If, by some miracle, I was able to wake myself up at 5:30, I still didn’t “have it,” so instead of writing, I’d read. Throughout the Winter and early Spring, I was bouncing back and forth between Ken Kesey’s, ‘Sometimes a Great Notion,’ ‘Deep River,’ by Karl Marlantes and Barack Obama’s memoir, ‘A Promised Land.’ There was a period of about a week where I tricked myself into writing a short film that had been gestating for the previous several months, and at least when I was reading ‘Sometimes a Great Notion,’ and ‘Deep River,’ I could convince myself that it was for research purposes (I’m in the middle of research for a screenplay I plan to write about logging in the Pacific Northwest in the late-19th, early 20th century – more on that in a bit), but still – by and large, I wasn’t doing the thing that I claim to love to do most, and the fact that I wasn’t, was eating at me.
And then I happened to listen to an episode of the Filmmakers in Advertising podcast, with guest Noam Kroll. The entire interview was extremely inspiring and informative, but by far the most useful thing I took away from the entire episode was a little trick to wake up and write, involving an index card and some rubber bands.
In a nutshell: write down your intention for the day (in my case, it’s 500 words per day), and secure it to your phone using a couple of rubber bands so that when your alarm sounds, you’re forced to undo the rubber bands, to remove the index card, to turn off your alarm. I tried it the next morning, and it worked.

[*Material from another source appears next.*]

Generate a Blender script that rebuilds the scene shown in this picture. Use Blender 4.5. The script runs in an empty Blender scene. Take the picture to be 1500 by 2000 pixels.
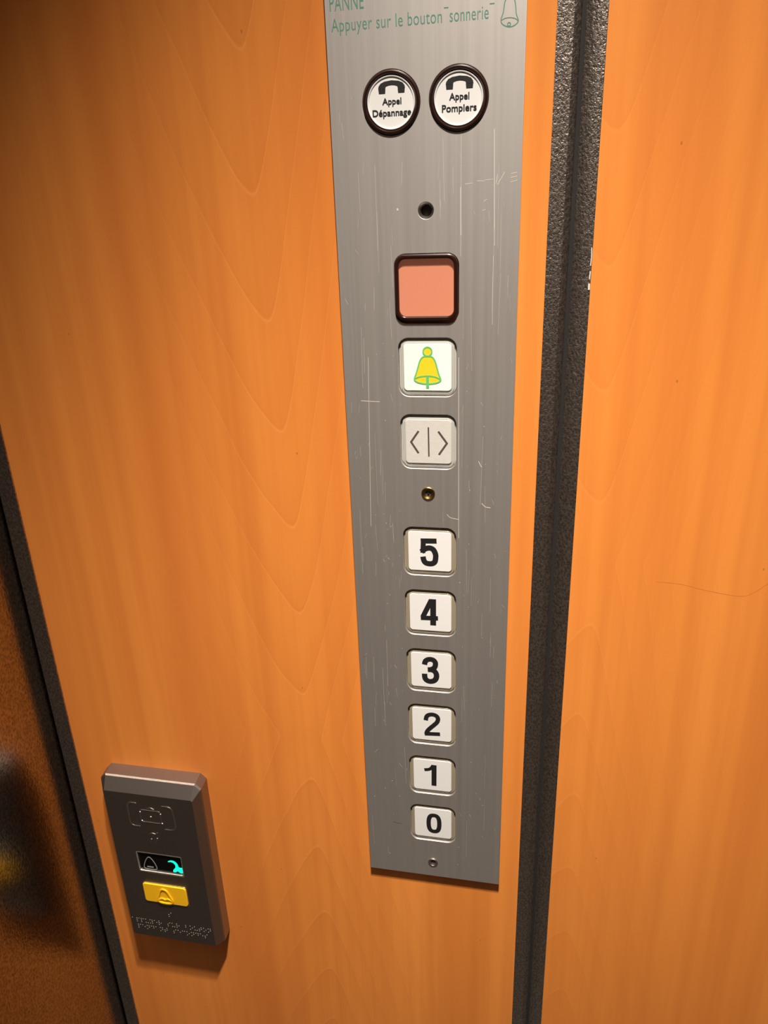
import bpy, bmesh, math, random
from mathutils import Vector, Matrix
random.seed(7)
sc = bpy.context.scene
C = bpy.context.collection
PZ = 0.95            # height of the control panel's lower edge above the cabin floor

# ------------------------------------------------------------------ camera
cam_data = bpy.data.cameras.new('camera')
cam = bpy.data.objects.new('camera', cam_data); C.objects.link(cam)
rt = Vector((0.98081, 0.19202, -0.03381)); dn = Vector((0.04067, -0.37109, -0.92771)); fw = Vector((-0.19069, 0.90853, -0.37178))
m = Matrix((rt, -dn, -fw)).transposed().to_4x4()
m.translation = Vector((0.12146, -0.46808 - 0.0045, 0.52479 + PZ))
cam.matrix_world = m
cam_data.sensor_fit = 'VERTICAL'; cam_data.sensor_height = 36.0
cam_data.lens = 1449.23 / 2000 * 36.0
cam_data.clip_start = 0.01
sc.camera = cam

# ------------------------------------------------------------------ world, exposure, lights
w = bpy.data.worlds.new('world'); sc.world = w; w.use_nodes = True
w.node_tree.nodes['Background'].inputs[0].default_value = (1.0, 0.88, 0.75, 1)
w.node_tree.nodes['Background'].inputs[1].default_value = 0.0
sc.view_settings.view_transform = 'Standard'; sc.view_settings.look = 'None'
sc.view_settings.exposure = 0.0; sc.view_settings.gamma = 1.0; sc.view_settings.use_curve_mapping = False

def spot(name, loc, energy, half_deg, blend, size, col, tilt=(0, 0)):
    l = bpy.data.lights.new(name, 'SPOT'); l.energy = energy; l.spot_size = math.radians(half_deg * 2)
    l.spot_blend = blend; l.shadow_soft_size = size; l.color = col
    o = bpy.data.objects.new(name, l); C.objects.link(o); o.location = loc
    o.rotation_euler = (math.radians(tilt[0]), math.radians(tilt[1]), 0)
    return o
WARM = (1.0, 0.885, 0.765)
spot('ceiling_spot_light', (0.135, -0.37, 2.17), 110, 43, 1.0, 0.02, WARM)
spot('ceiling_spot_light', (0.10, -0.42, 2.17), 94, 35, 1.0, 0.025, WARM)
la = bpy.data.lights.new('soft_fill_light', 'AREA'); la.shape = 'RECTANGLE'; la.size = 0.6; la.size_y = 0.5  # added fill light under the ceiling, stands for no actual fitting
la.energy = 0.6; la.color = (1.0, 0.88, 0.74)
lo = bpy.data.objects.new('soft_fill_light', la); C.objects.link(lo); lo.location = (0.45, -0.75, 2.18)

# ------------------------------------------------------------------ materials
def new_mat(name, col=(.5, .5, .5), rough=.5, metal=0.0, **kw):
    mt = bpy.data.materials.new(name); mt.use_nodes = True
    b = mt.node_tree.nodes['Principled BSDF']
    b.inputs['Base Color'].default_value = (*col, 1); b.inputs['Roughness'].default_value = rough
    b.inputs['Metallic'].default_value = metal
    for k, v in kw.items(): b.inputs[k.replace('_', ' ')].default_value = v
    return mt
class G:
    """tiny node-graph helper"""
    def __init__(s, mt): s.t = mt.node_tree; s.n = s.t.nodes; s.b = s.n['Principled BSDF']
    def put(s, i, v):
        if isinstance(v, bpy.types.NodeSocket): s.t.links.new(v, i)
        elif v is not None: i.default_value = v
    def m(s, op, a, b=None, c=None):
        x = s.n.new('ShaderNodeMath'); x.operation = op
        for k, v in enumerate((a, b, c)): s.put(x.inputs[k], v) if v is not None else None
        return x.outputs[0]
    def coords(s):
        t = s.n.new('ShaderNodeTexCoord'); p = s.n.new('ShaderNodeSeparateXYZ'); s.put(p.inputs[0], t.outputs['Object'])
        return t.outputs['Object'], p.outputs[0], p.outputs[1], p.outputs[2]
    def scaled(s, v, sx, sy, sz, loc=(0, 0, 0)):
        mp = s.n.new('ShaderNodeMapping'); s.put(mp.inputs[0], v); mp.inputs['Scale'].default_value = (sx, sy, sz)
        mp.inputs['Location'].default_value = loc
        return mp.outputs[0]
    def noise(s, v, scale=1, detail=2, rough=.5):
        x = s.n.new('ShaderNodeTexNoise'); s.put(x.inputs['Vector'], v); x.inputs['Scale'].default_value = scale
        x.inputs['Detail'].default_value = detail; x.inputs['Roughness'].default_value = rough
        return x.outputs['Fac']
    def ramp(s, f, stops):
        x = s.n.new('ShaderNodeValToRGB'); s.put(x.inputs[0], f); e = x.color_ramp.elements
        while len(e) < len(stops): e.new(.5)
        for k, (p, c) in enumerate(stops): e[k].position = p; e[k].color = (*c, 1)
        return x.outputs[0]
    def mix(s, f, a, b, mode='MIX'):
        x = s.n.new('ShaderNodeMix'); x.data_type = 'RGBA'; x.blend_type = mode
        s.put(x.inputs[0], f); s.put(x.inputs[6], (*a, 1) if isinstance(a, tuple) else a); s.put(x.inputs[7], (*b, 1) if isinstance(b, tuple) else b)
        return x.outputs[2]
    def bump(s, h, strength, dist):
        x = s.n.new('ShaderNodeBump'); s.put(x.inputs['Height'], h); x.inputs['Strength'].default_value = strength
        x.inputs['Distance'].default_value = dist; s.t.links.new(x.outputs[0], s.b.inputs['Normal'])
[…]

This new trick, coupled with a neat function in the screenwriting software I use that allows me to track my writing goals in real time (shoutout: WriterDuet), has gotten me motivated once more. After writing a first draft of another short film that I want to shoot this year, I decided to start writing on an idea for a feature-length film that has been swimming around in my head for the last couple of years or so, which if executed correctly, could conceivably be produced on a micro-budget level.

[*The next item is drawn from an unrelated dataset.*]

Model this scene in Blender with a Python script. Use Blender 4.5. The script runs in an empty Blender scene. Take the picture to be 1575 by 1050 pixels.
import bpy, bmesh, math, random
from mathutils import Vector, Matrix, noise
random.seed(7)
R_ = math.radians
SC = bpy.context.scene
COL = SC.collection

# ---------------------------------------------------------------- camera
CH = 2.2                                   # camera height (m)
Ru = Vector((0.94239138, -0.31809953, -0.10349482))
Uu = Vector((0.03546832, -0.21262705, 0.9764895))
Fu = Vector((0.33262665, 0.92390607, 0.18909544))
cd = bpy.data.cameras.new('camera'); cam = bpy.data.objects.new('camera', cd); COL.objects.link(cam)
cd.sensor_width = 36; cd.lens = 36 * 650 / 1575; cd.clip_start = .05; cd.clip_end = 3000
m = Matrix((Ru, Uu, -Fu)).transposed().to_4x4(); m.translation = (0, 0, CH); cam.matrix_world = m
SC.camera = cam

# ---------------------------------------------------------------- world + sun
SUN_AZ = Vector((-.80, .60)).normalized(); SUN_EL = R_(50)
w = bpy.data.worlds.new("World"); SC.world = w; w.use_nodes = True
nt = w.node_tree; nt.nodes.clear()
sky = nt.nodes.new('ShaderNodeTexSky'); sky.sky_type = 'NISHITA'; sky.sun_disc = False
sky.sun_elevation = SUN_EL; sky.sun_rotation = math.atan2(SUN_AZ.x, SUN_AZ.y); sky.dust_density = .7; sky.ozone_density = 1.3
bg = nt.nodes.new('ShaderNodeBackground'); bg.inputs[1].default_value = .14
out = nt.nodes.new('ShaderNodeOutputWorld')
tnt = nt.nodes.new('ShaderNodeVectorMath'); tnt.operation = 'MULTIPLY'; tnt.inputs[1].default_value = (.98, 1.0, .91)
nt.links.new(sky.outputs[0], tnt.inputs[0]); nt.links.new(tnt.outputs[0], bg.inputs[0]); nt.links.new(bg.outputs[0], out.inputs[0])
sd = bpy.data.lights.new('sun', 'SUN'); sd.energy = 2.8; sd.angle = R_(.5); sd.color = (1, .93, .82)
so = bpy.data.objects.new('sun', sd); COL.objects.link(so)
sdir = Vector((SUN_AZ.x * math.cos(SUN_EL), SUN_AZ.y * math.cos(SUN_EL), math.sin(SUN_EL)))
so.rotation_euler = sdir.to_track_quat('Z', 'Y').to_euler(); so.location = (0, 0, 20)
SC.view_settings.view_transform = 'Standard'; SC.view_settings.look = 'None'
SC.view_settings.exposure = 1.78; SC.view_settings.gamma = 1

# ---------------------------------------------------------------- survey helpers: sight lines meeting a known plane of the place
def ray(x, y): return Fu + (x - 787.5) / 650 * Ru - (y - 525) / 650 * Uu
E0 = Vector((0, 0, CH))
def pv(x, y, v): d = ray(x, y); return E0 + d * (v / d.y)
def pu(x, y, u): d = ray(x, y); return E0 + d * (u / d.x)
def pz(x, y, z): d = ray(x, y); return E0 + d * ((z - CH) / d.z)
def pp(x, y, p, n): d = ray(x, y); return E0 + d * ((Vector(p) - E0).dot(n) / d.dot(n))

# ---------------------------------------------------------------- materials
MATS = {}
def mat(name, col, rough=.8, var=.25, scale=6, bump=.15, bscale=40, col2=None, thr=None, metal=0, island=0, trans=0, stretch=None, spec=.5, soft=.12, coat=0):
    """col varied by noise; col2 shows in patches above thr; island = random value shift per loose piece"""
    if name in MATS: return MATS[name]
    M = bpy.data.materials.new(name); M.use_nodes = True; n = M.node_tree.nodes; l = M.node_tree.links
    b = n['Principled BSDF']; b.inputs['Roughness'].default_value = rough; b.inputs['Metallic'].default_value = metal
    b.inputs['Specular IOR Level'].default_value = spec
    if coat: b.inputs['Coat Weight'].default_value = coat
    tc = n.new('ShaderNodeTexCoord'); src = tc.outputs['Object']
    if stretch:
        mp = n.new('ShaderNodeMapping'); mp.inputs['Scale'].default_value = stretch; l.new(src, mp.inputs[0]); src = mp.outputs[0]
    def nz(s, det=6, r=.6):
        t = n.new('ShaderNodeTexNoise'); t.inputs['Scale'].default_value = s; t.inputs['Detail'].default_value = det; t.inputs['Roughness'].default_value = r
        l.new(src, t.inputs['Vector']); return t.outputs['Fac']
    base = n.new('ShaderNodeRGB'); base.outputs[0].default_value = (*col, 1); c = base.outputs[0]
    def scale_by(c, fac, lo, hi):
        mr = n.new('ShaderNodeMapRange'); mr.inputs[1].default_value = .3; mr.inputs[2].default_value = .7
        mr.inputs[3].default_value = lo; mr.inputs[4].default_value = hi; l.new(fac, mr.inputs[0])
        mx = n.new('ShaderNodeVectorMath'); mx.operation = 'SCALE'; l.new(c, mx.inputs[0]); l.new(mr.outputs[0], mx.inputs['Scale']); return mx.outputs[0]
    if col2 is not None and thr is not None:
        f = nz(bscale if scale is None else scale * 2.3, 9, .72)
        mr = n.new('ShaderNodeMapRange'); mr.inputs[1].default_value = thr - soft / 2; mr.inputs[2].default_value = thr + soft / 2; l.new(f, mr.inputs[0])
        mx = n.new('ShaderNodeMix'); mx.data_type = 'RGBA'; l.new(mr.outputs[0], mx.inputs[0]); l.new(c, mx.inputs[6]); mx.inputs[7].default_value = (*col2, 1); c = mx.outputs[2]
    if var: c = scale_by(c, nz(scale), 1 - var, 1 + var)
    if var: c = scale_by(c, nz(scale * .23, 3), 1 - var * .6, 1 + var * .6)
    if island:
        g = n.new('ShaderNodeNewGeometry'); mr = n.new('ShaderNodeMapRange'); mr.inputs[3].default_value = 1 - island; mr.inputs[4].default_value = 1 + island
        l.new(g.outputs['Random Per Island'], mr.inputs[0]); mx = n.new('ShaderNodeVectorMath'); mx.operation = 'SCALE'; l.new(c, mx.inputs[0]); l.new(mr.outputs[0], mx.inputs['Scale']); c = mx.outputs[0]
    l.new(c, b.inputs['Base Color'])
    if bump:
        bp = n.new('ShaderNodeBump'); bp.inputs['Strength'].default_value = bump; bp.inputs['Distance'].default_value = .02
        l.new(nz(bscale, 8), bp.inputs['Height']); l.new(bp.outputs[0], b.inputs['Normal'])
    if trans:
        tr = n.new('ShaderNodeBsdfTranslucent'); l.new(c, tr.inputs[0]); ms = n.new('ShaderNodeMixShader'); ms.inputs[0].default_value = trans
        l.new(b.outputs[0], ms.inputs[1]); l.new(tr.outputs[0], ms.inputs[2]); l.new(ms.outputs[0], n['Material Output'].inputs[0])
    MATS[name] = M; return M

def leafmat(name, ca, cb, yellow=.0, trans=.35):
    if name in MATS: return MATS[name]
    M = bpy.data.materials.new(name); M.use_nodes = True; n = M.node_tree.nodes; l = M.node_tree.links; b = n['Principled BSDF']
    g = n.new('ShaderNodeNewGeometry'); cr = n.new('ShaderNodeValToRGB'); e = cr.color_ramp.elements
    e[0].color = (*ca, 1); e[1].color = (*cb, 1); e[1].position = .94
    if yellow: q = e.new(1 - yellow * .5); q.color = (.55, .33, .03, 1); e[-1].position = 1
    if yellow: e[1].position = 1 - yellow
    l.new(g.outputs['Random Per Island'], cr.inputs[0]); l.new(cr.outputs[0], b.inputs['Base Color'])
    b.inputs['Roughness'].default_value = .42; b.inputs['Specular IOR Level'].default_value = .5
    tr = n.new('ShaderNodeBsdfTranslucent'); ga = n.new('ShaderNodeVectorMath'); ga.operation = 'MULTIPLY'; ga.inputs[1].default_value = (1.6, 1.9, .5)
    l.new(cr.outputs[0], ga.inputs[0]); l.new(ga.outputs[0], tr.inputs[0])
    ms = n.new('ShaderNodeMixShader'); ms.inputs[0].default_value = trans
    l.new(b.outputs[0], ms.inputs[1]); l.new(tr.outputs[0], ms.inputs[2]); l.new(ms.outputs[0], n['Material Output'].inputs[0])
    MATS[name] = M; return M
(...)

I gotta say: it feels great. Which isn’t to say, of course, that there haven’t been bumps already. There have already been a few mornings where I accidentally left my phone on Do Not Disturb, or where I was just too tired to get up, but, the last few weeks have felt like forward progress, which has been all too fleeting of late, so I’ll take it!
But then: rejection. Specifically, a grant rejection.
Early in the year, I applied for an Alexa Rose Foundation grant to fund a research trip for the abovementioned turn-of-the-century PNW logging film. I had identified three logging museums (two in Oregon and one in Northern Idaho) that I wanted to visit, and I asked for $500 to fund the trip – gas, food, lodging. I figured that because I was asking for so little (the maximum grant amount is $5,000), that I had a good chance at getting awarded the funds.
Yesterday, I found out that I didn’t get the grant. (But my friends Chuck and Elliot Norton, from Lower Gentry Studios here in Idaho did!)
And although I did my best to keep positive and keep moving, I’d be lying if I didn’t say that it didn’t sting a little bit. And then, this morning, I didn’t get up like I intended to. I slept in. I probably needed it, but still…I would have preferred to have gotten up and put one foot in front of the other. So it goes…
Time being linear, though, the only thing I can control is my next action. So…tomorrow morning, I will get up, and I will write 500 words, and then I’ll walk my dogs. And I will continue to research the logging film, and maybe I’ll even start pinning notecards to the wall in my office, as I start to think about the shape of the story I want to tell. One thing I know for sure: I’ve gotta keep moving. I’ve gotta keep striving. I’ve gotta keep writing. And so, I shall…
Yes, keep writing! Rejection stinks but it doesn’t define you or your project! You’re an amazing artist with curiosity and intelligence—follow your interests. Keep going! I was rejected from getting a Fulbright and I reapplied the next year and got it! Thanks for your honesty—writers unite!